I once had a Hungarian* friend who had come to live in England and, by the time I knew him, had learned to speak excellent English. He told me that English is one of the easiest languages to learn initially (IIRC he said “for the first year”), but one of the most difficult to fully master after that.
It is easy at first because the basic syntax of English is particularly simple. Nouns do not have to be declined at all (except for pluralization, which nearly always involves adding an “s” sound to the end, and the possessive which uses the “apostrophe s”**), there is virtually no grammatical gender (except for beings that are clearly differentiated by actual sex), there is really only one way of conjugating regular verbs (and even there, unlike many languages, the form of the verb does not change much, if at all, when used in a different “person” - I jump, you jump, he/she jumps, we jump, you jump, they jump), there are not particularly many irregular verbs, and most of them are not very irregular (e.g. although the past tense of “run” is “ran” rather than “runned”, in other respects it behaves pretty much like a regular verb). Most syntactic information in English is conveyed via a word’s position in a sentence. In other languages, you have to get the word order right and the inflection of many of the words. In English you scarcely have to worry about inflection, and even if you do get it wrong it is unlikely to cause any misunderstanding.

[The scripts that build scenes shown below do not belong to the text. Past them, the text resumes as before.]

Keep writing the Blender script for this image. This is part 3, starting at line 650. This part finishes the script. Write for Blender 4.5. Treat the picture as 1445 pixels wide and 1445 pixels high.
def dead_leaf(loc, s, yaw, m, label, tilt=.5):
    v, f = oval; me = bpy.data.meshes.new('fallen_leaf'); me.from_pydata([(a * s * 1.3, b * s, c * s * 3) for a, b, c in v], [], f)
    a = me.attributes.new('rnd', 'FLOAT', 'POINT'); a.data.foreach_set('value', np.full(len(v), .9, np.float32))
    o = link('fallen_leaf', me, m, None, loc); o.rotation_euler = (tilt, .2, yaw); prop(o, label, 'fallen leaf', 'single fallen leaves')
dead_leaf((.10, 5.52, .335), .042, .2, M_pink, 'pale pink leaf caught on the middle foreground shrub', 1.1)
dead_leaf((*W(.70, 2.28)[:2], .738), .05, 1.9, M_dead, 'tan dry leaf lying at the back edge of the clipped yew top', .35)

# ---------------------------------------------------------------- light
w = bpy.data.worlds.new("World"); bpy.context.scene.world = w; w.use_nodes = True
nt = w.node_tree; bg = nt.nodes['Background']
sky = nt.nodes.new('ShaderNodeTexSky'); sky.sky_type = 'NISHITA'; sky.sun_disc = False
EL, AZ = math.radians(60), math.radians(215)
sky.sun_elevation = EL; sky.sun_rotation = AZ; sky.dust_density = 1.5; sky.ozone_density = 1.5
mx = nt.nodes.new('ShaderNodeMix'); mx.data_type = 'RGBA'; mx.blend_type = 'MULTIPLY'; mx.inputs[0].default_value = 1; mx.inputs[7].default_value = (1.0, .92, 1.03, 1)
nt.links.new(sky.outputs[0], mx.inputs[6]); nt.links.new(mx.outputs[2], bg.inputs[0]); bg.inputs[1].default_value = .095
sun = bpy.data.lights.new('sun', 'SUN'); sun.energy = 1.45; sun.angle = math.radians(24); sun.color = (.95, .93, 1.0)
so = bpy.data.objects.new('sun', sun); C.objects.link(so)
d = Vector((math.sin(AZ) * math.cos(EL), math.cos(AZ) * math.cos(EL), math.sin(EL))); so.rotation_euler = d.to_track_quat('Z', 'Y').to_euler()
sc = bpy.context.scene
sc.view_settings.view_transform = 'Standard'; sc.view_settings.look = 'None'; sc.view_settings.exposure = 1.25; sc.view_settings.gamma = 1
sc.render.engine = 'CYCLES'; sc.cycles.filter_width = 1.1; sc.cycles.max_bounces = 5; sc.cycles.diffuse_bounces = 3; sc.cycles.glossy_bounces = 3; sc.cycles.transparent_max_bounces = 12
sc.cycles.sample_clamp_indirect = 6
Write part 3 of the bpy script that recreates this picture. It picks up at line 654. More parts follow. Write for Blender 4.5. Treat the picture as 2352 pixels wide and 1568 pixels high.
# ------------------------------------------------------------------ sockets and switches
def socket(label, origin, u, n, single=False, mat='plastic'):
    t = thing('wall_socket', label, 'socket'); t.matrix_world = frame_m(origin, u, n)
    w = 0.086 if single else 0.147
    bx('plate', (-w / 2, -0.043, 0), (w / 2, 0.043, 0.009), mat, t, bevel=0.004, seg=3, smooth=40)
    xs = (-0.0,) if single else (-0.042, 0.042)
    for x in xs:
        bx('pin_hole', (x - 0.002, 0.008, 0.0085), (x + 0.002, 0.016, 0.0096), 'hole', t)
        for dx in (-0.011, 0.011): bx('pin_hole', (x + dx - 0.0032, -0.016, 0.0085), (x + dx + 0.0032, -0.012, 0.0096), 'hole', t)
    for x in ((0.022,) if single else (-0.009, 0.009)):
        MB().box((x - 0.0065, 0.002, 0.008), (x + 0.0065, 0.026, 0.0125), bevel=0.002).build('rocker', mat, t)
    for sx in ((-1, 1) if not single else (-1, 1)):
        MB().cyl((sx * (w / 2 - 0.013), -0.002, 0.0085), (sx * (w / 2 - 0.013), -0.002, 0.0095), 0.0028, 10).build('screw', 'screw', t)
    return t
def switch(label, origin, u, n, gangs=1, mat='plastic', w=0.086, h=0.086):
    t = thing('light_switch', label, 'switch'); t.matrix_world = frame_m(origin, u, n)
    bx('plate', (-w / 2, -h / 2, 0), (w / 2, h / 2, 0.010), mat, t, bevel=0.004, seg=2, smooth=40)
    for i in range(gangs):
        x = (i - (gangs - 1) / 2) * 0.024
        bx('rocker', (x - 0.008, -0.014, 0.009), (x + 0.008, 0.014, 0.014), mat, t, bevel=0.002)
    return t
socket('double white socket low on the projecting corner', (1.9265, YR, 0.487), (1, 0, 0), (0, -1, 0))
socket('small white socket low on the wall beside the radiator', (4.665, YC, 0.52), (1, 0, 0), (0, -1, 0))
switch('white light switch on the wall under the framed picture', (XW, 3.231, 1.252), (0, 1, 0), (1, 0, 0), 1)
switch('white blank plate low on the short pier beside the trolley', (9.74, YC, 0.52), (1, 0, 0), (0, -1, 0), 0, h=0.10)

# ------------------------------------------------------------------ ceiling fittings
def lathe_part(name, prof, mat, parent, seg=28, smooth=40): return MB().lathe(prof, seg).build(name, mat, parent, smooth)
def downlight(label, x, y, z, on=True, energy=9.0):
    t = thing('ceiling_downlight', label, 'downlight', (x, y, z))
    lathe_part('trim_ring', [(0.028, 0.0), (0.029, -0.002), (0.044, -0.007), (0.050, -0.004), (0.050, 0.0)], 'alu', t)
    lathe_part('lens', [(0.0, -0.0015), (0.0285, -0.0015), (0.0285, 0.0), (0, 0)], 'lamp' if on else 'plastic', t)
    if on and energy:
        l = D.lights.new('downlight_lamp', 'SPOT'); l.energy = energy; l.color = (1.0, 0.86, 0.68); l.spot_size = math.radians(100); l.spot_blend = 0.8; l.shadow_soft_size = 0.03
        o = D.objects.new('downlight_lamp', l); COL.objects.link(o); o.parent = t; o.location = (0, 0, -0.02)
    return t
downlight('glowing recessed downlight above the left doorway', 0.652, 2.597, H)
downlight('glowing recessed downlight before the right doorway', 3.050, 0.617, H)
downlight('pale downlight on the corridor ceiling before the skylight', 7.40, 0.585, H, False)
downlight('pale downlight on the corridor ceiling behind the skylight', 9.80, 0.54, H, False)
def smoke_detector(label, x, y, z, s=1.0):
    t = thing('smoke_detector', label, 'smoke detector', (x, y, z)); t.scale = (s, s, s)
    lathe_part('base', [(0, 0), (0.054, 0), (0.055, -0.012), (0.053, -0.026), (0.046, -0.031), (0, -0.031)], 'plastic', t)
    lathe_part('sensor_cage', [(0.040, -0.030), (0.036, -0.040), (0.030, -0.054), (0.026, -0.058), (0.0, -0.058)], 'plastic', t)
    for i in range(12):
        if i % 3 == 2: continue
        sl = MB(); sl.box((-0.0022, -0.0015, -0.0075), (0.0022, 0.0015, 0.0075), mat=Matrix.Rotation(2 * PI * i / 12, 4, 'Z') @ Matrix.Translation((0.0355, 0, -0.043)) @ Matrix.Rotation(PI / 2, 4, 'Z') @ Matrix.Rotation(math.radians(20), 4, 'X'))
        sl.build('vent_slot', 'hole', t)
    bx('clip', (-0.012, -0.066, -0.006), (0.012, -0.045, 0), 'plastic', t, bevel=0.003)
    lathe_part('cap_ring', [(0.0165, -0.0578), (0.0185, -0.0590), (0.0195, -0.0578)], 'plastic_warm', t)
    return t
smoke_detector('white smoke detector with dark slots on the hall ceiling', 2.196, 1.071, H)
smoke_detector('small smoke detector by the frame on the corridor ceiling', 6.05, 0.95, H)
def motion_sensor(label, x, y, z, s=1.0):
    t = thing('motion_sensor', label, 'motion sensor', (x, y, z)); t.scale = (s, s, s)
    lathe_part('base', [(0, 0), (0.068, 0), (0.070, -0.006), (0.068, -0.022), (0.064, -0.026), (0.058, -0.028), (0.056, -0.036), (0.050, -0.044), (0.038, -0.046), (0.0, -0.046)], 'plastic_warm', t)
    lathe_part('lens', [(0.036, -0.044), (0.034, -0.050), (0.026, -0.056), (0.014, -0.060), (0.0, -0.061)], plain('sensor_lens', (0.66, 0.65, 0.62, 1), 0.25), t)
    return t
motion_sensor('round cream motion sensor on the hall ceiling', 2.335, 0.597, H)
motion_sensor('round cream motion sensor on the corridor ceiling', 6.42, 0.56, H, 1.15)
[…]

English is particularly difficult to fully master, however, because it is full of weird idioms: little phrases and constructions, often in very common use, that are completely irregular (syntactically, semantically, or both) and just have to be memorized one by one. (My Hungarian friend still struggled with certain idiomatic expressions, though he was getting there.) I am pretty sure I have read (and my Hungarian friend seemed to agree) that English has far more of these than most other languages.
And, of course, as others have pointed out, English spelling is full of weird irregularities, and is often not at all phonetic.
However, once someone has learned the relatively simple syntactical rules, and a good chunk of vocabulary of course (but that will be necessary for any language), they can make themselves understood in English, even if they don’t know many of the idioms. It will be obvious they are not native speakers, of course, but natives and even other speakers of “basic” English will be able to understand them perfectly well, and they will be able to understand most of what is said to them. English (spoken English at any rate), I am suggesting, is an easier language to “get by in” than many others.
Furthermore, I believe I have read that the syntactical rules of English are actually showing a trend toward becoming more simple over time in recent years. Some of those few irregular verbs are becoming regularized, and so forth (and already American spelling is not quite so irrational as British). This is thought to be, in large part, a result of the fact that it is spoken by so many as a second language. Non-native speakers are further simplifying the already simple syntax, making the language even easier to start to learn, and this is trickling back to the natives. (I wish I could remember a cite for this, but I can’t.)
Connected with this last point, I also recall reading somewhere that grammatical complexity of a language tends to be inversely proportional to the numbers of native speakers. The most syntactically complex languages known are usually those spoken by only a few hundred, or even only a few score, people deep in the jungles of Amazonia or New Guinea, or the central desserts of Australia.
- It is relevant that he was Hungarian, because although most European languages are more or less closely related to one another, Hungarian is not related to any of them. This means that, so far as similarity to his native lounge went, all European languages started off on a more or less equal footing for him. Nearly all European languages (together with many languages of western and southern Asia) are part of the Indo-European language family. To the best of my recollection, the only ones that are not Indo-European are Hungarian and Basque (and those are not related to one another). (I have a vague idea that maybe Finnish and Estonian might not be Indo-European, but I am by no means sure of that. In any case, they are still not related to Hungarian.)
**It is true that the rules for spelling possessive plurals, and possessives of words that end in s anyway can get confusing even for native English speakers, but this issue hardly impacts spoken English at all, and even in written English errors are usually unimportant and rarely affect comprehensibility.